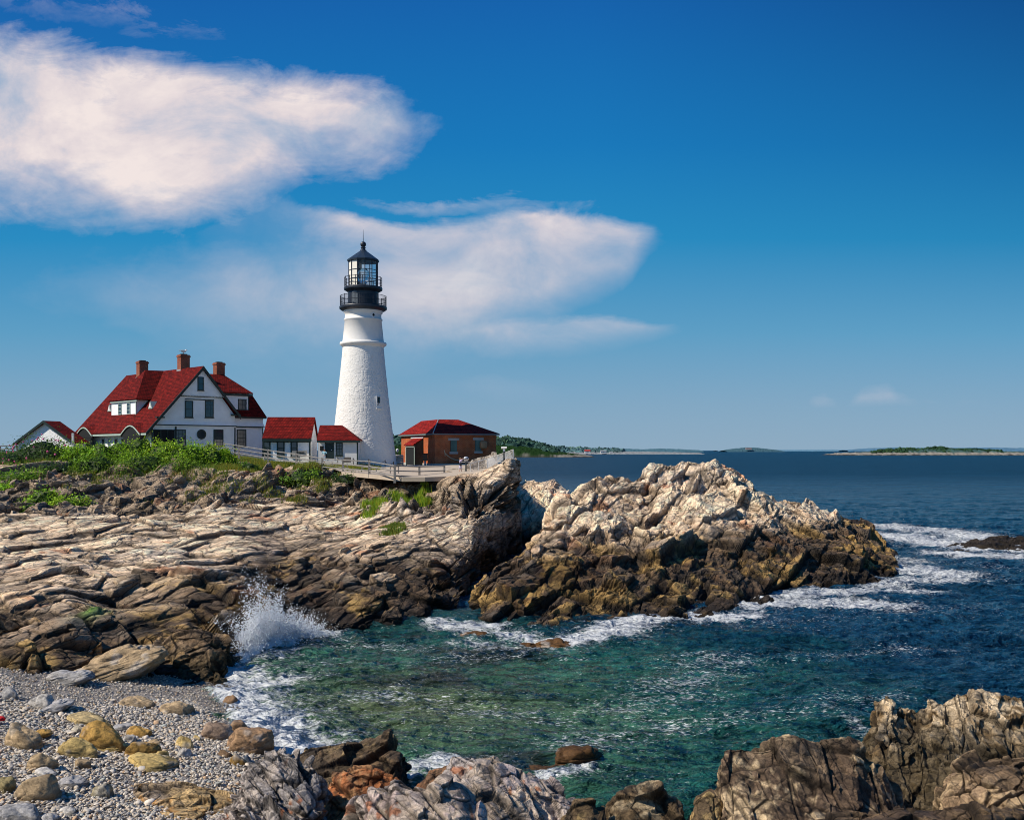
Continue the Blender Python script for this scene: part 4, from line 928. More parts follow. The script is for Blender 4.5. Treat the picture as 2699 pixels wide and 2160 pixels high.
def window(fr, p0, p1, b, parent, zf, face='front', bars=(2, 4), ft=.11, casing=None, lintel=False, glass=None, mt=.05, label=None):
    """frame with muntins as a part and its pane as a sub-part; p0, p1 opposite corners in the zoomed photo"""
    a0, _, z1_ = fr.hit(*zf(*p0), b); a1, _, z0 = fr.hit(*zf(*p1), b)
    m = MB(fr); f = b-.07; t = b-.01
    m.box(a0, a1, f, t, z1_-ft, z1_); m.box(a0, a1, f, t, z0, z0+ft); m.box(a0, a0+ft, f, t, z0+ft, z1_-ft); m.box(a1-ft, a1, f, t, z0+ft, z1_-ft)
    zm = (z0+z1_)/2; m.box(a0+ft, a1-ft, f+.015, t, zm-.035, zm+.035)
    for i in range(1, bars[0]): x = a0+(a1-a0)*i/bars[0]; m.box(x-mt/2, x+mt/2, f+.02, t, z0+ft, z1_-ft)
    for j in range(1, bars[1]):
        if abs(j-bars[1]/2) < .1: continue
        z = z0+(z1_-z0)*j/bars[1]; m.box(a0+ft, a1-ft, f+.022, t, z-mt/2, z+mt/2)
    m.box(a0-.06, a1+.06, f-.06, t, z0-.07, z0-.002)
    o = m.build('window', casing or M_trim, parent)
    MB(fr).box(a0+ft*.8, a1-ft*.8, b-.035, b-.012, z0+ft*.8, z1_-ft*.8).build('pane', glass or M_glass, o)
    if label: o['label'] = label
    return o

# ---------------------------------------------------------------- keeper's house
H = Frame(-43.7, 118.0, 45)
house = thing('keepers_house', H.w(6, 5, 8.0), 'big white clapboard house with steep red roof and three brick chimneys', 'house')
sl = 7.9/6.9
LW = 21.5
# body walls: front gable, side and back as one shell
m = MB(H)
def gable(b, aL=.45, aR=11.5):
    return [(aL,b,7.4),(aR,b,7.4),(aR,b,13.0),(6.9,b,18.75),(aL,b,11.4)]
m.poly([(.45,0,7.4),(11.5,0,7.4),(11.5,0,13.05),(6.9,0,18.7),(.45,0,11.45)]); m.poly([(11.5,LW-.3,7.4),(.45,LW-.3,7.4),(.45,LW-.3,11.45),(6.9,LW-.3,18.7),(11.5,LW-.3,13.05)])
m.poly([(.45,LW-.3,7.4),(.45,0,7.4),(.45,0,11.45),(.45,LW-.3,11.45)]); m.poly([(11.5,0,7.4),(11.5,LW-.3,7.4),(11.5,LW-.3,13.05),(11.5,0,13.05)])
m.build('wall', M_side, house)
# jettied gable top and second floor
MB(H).hexa([(4.45,-.22,15.35),(9.45,-.22,15.35),(6.95,-.22,18.3),(6.85,-.22,18.3),(4.45,0.02,15.35),(9.45,0.02,15.35),(6.95,0.02,18.3),(6.85,0.02,18.3)]) if False else None
g = MB(H); g.V += [H.w(*p) for p in [(4.15,-.25,15.4),(9.75,-.25,15.4),(6.95,-.25,18.6),(4.15,.03,15.4),(9.75,.03,15.4),(6.95,.03,18.6)]]; g.F += [(0,1,2),(5,4,3),(0,3,4,1),(1,4,5,2),(2,5,3,0)]
g.build('gable_panel', M_side, house)
d = MB(H)
for i in range(28): x = 4.25+i*.2; d.box(x, x+.1, -.29, -.24, 15.28, 15.42)
d.build('dentil_trim', M_white, house)
MB(H).hexa([(.95,-.16,11.75),(11.65,-.16,11.75),(11.5,-.0,12.2),(1.4,-.0,12.2),(.95,.02,11.75),(11.65,.02,11.75),(11.5,.03,12.2),(1.4,.03,12.2)]).box(.6, 11.62, -.10, .02, 11.5, 11.62).build('skirt_band', M_side, house)
MB(H).box(.5, 11.66, -.17, -.02, 11.62, 11.74).box(4.0,10.1,-.12,-.01,15.22,15.32).box(11.42,11.58,-.06,-.005,7.4,11.5).box(3.4,3.6,-.06,-.005,7.4,11.5).box(.42,.58,-.06,-.005,7.4,11.3).build('band_trim', M_trim, house)
# roof
r = MB(H); e0 = -.55; eL = LW+.35
r.slab([(-.45,e0,10.75),(6.9,e0,19.1),(6.9,eL,19.1),(-.45,eL,10.75)], .22)
r.slab([(12.0,e0,13.0),(6.92,e0,19.08),(6.92,eL,19.08),(12.0,eL,13.0)], .22)
roof = r.build('roof', M_roof45, house)
t = MB(H)
for (pa, pb) in (((-.5,10.58),(6.9,18.98)), ((12.05,12.82),(6.9,18.98))):
    t.hexa([(pa[0],e0-.05,pa[1]-.28),(pb[0],e0-.05,pb[1]-.34),(pb[0],e0+.06,pb[1]-.34),(pa[0],e0+.06,pa[1]-.28),(pa[0],e0-.05,pa[1]+.16),(pb[0],e0-.05,pb[1]+.10),(pb[0],e0+.06,pb[1]+.10),(pa[0],e0+.06,pa[1]+.16)])
t.box(.9,1.9,-.5,-.02,12.5,12.65).box(10.9,12.1,-.5,-.02,13.0,13.2).build('barge_board', M_trim, house)
MB(H).box(-.5,-.3,e0,eL,10.42,10.64).build('gutter', M_ltrim, house)
# hipped cross dormer on the left slope
ap, aq = (4.4,10.4,19.05), (6.9,10.4,19.12); E = [(1.35,6.3,15.05),(1.35,14.7,15.05),(3.3,6.3,15.05),(3.3,14.7,15.05)]
q = MB(H); q.slab([E[0],E[1],ap], .18); q.slab([E[2],E[0],ap,aq], .18); q.slab([E[1],E[3],aq,ap], .18)
q.build('dormer_roof', M_roof45, house)
wv_ = MB(H); wv_.box(1.7, 4.5, 6.95, 14.5, 12.7, 14.95).build('dormer_wall', M_side, house)
MB(H).box(1.5,1.7,6.5,14.6,14.78,14.95).box(1.6,1.69,6.9,7.05,13.1,14.8).build('dormer_trim', M_ltrim, house)
def side_window(a, b0, b1, z0, z1_, parent, m_=None, nb=2, nz=3):
    k = MB(H); f = .09; x0, x1 = a-.07, a-.005
    k.box(x0,x1,b0,b1,z1_-f,z1_); k.box(x0,x1,b0,b1,z0,z0+f); k.box(x0,x1,b0,b0+f,z0+f,z1_-f); k.box(x0,x1,b1-f,b1,z0+f,z1_-f)
    for i in range(1, nz): zz = z0+(z1_-z0)*i/nz; k.box(x0+.02,x1,b0+f,b1-f,zz-.03,zz+.03)
    o = k.build('window', m_ or M_ltrim, parent); MB(H).box(a-.04,a-.008,b0+f*.8,b1-f*.8,z0+f*.8,z1_-f*.8).build('pane', M_glass, o)
side_window(1.7, 8.7, 9.7, 13.2, 14.7, house); side_window(1.7, 11.3, 12.3, 13.2, 14.7, house)
# small triangular vents
for (b_, ) in ((4.0,), (16.2,)):
    a_c = 2.5; v = MB(H); z_ = 10.75+(a_c+.45)*sl*.995
    v.V += [H.w(*p) for p in [(a_c-.4,b_-.55,z_-.35),(a_c-.4,b_+.55,z_-.35),(a_c-.4,b_,z_+.6),(a_c+.9,b_-.55,z_-.35),(a_c+.9,b_+.55,z_-.35),(a_c+.9,b_,z_+.6)]]; v.F += [(1,0,2),(3,4,5),(0,1,4,3),(0,3,5,2),(1,2,5,4)]
    o = v.build('roof_vent', M_ltrim, house)
    v = MB(H); v.V += [H.w(*p) for p in [(a_c-.43,b_-.32,z_-.22),(a_c-.43,b_+.32,z_-.22),(a_c-.43,b_,z_+.38)]]; v.F += [(1,0,2)]; v.build('louvre', M_white, o)
# porch arches along the left eave
def arch(b0, b1, ztop):
    n = 14; pts = []
    for i in range(n+1):
        s_ = i/n; pts.append((b0+(b1-b0)*s_, 10.5+(ztop-10.5)*math.sin(math.pi*s_)**1.1))
    ze = lambda z: (z-10.75)/8.35*7.35-.45        # where the main roof reaches height z
    r_ = MB(H); t_ = MB(H)
    for (p, q_) in zip(pts[:-1], pts[1:]):
        e0_, e1_ = ze(p[1]+.55)+.3, ze(q_[1]+.55)+.3
        r_.slab([(-.62,p[0],p[1]+.14),(-.62,q_[0],q_[1]+.14),(e1_,q_[0],q_[1]+.62),(e0_,p[0],p[1]+.62)], .10)
        t_.hexa([(-.66,p[0],p[1]-.10),(-.55,p[0],p[1]-.10),(-.55,q_[0],q_[1]-.10),(-.66,q_[0],q_[1]-.10),(-.66,p[0],p[1]+.06),(-.55,p[0],p[1]+.06),(-.55,q_[0],q_[1]+.06),(-.66,q_[0],q_[1]+.06)])
    r_.build('porch_eyebrow_roof', M_roof45, house); t_.build('porch_arch', M_ltrim, house)
    k = MB(H); k.poly([(-.52,bb,zz-.06) for bb, zz in pts]+[(-.52,b1,10.2),(-.52,b0,10.2)]); k.poly([(-.50,b0+.6,8),(-.50,b1-.6,8),(-.50,b1-.6,10.25),(-.50,b0+.6,10.25)]); k.build('porch_shade_panel', M_dark, house)  # flat dark panel in place of the shade under the arch
arch(15.2, 20.6, 11.6); arch(.9, 6.4, 11.6)
for b_ in (7.6, 9.6, 11.6, 13.6): side_window(.45, b_, b_+.9, 8.6, 10.1, house, M_ltrim)
# chimneys
def chimney(a, b, z0, z1_, w_=.55):
    o = MB(H).box(a-w_, a+w_, b-w_*.8, b+w_*.8, z0, z1_).build('chimney', M_chim, house)
    MB(H).box(a-w_-.08, a+w_+.08, b-w_*.8-.08, b+w_*.8+.08, z1_-.32, z1_-.12).build('cap', M_chim, o)
    MB(H).box(a-w_*.6, a+w_*.6, b-w_*.5, b+w_*.5, z1_-.1, z1_+.12).build('flue', M_dark, o)
    MB(H).box(a-w_-.06, a+w_+.06, b-w_*.8-.06, b+w_*.8+.06, z0, z0+1.0).build('flashing', M_lead, o)
def hz(x, y, b): return H.hit(*z1(x, y), b)
a_, _, zt = hz(1155,160,17.0); chimney(a_, 17.0, 17.6, zt, .62)
a_, _, zt2 = hz(1490,108,5.6); chimney(a_, 5.6, 18.0, zt2, .62); gull_p = H.w(a_, 5.6, zt2)
# right cross wing with its steep lower roof and dormer
bW = 1.6
aR = hz(2135,705,bW)[0]; zE = hz(2100,610,bW)[2]
MB(H).box(11.5, aR, bW, 16, 7.4, zE+.1).build('wing_wall', M_side, house)
MB(H).hexa([(11.5,bW-.16,11.75),(aR+.15,bW-.16,11.75),(aR,bW,12.2),(11.5,bW,12.2),(11.5,bW+.03,11.75),(aR+.15,bW+.03,11.75),(aR,bW+.03,12.2),(11.5,bW+.03,12.2)]).build('skirt_band', M_side, house)
MB(H).box(11.6, aR+.16, bW-.18, bW-.02, 11.58, 11.72).box(aR-.1, aR+.04, bW-.05, bW+.0, 7.4, 11.55).box(11.6, aR+.35, bW-.35, bW-.02, zE-.25, zE+.05).build('band_trim', M_trim, house)
e1 = hz(2155,600,bW-.4); k1 = hz(2045,430,bW+1.6)
zk = k1[2]; ak = k1[0]
lr = MB(H)
lr.slab([(11.3,bW-.45,zE+.02),(e1[0]+.15,bW-.45,zE+.02),(ak,bW+1.6,zk),(11.3,bW+1.6,zk)], .15)
lr.slab([(e1[0]+.15,bW-.45,zE+.02),(e1[0]+.15,16,zE+.02),(ak,14,zk),(ak,bW+1.6,zk)], .15)
lr.build('lower_roof', M_roof45, house)
u0 = hz(1840,412,bW+.1); u1 = hz(2050,420,bW+.1); t0 = hz(1815,268,bW+4.5); 
ur = MB(H); zt_ = t0[2]; ze_ = u1[2]
ur.slab([(9.0,bW-.1,ze_),(u1[0],bW-.1,ze_),(t0[0],bW+4.5,zt_),(7.6,bW+4.5,zt_)], .15)
ur.slab([(u1[0],bW-.1,ze_),(u1[0]+.2,bW+9,ze_),(t0[0],bW+5.5,zt_),(t0[0],bW+4.5,zt_)], .15)
ur.build('upper_roof', M_roof45, house)
w0 = hz(1845,440,bW+.15); w1 = hz(2015,562,bW+.15)
MB(H).box(10.4, w1[0], bW+.15, bW+5, w1[2]-.3, ze_-.1).build('dormer_wall', M_side, house)
MB(H).box(10.2, u1[0]-.02, bW-.02, bW+.13, ze_-.42, ze_-.16).box(w1[0]-.02, w1[0]+.1, bW+.08, bW+.2, w1[2]-.1, ze_-.42).build('dormer_trim', M_trim, house)
window(H, (1932,465), (2000,555), bW+.15, house, z1, bars=(2,2))
a_, _, zt3 = hz(1778,172,bW+5.0); chimney(a_, bW+5.0, zt_-1.2, zt3, .6)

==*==

GIVEN EXERCISE: Show all lines from the data above in which the word "part" appears.

SOLVED EXERCISE:
Continue the Blender Python script for this scene: part 4, from line 928. More parts follow. The script is for Blender 4.5. Treat the picture as 2699 pixels wide and 2160 pixels high.
    """frame with muntins as a part and its pane as a sub-part; p0, p1 opposite corners in the zoomed photo"""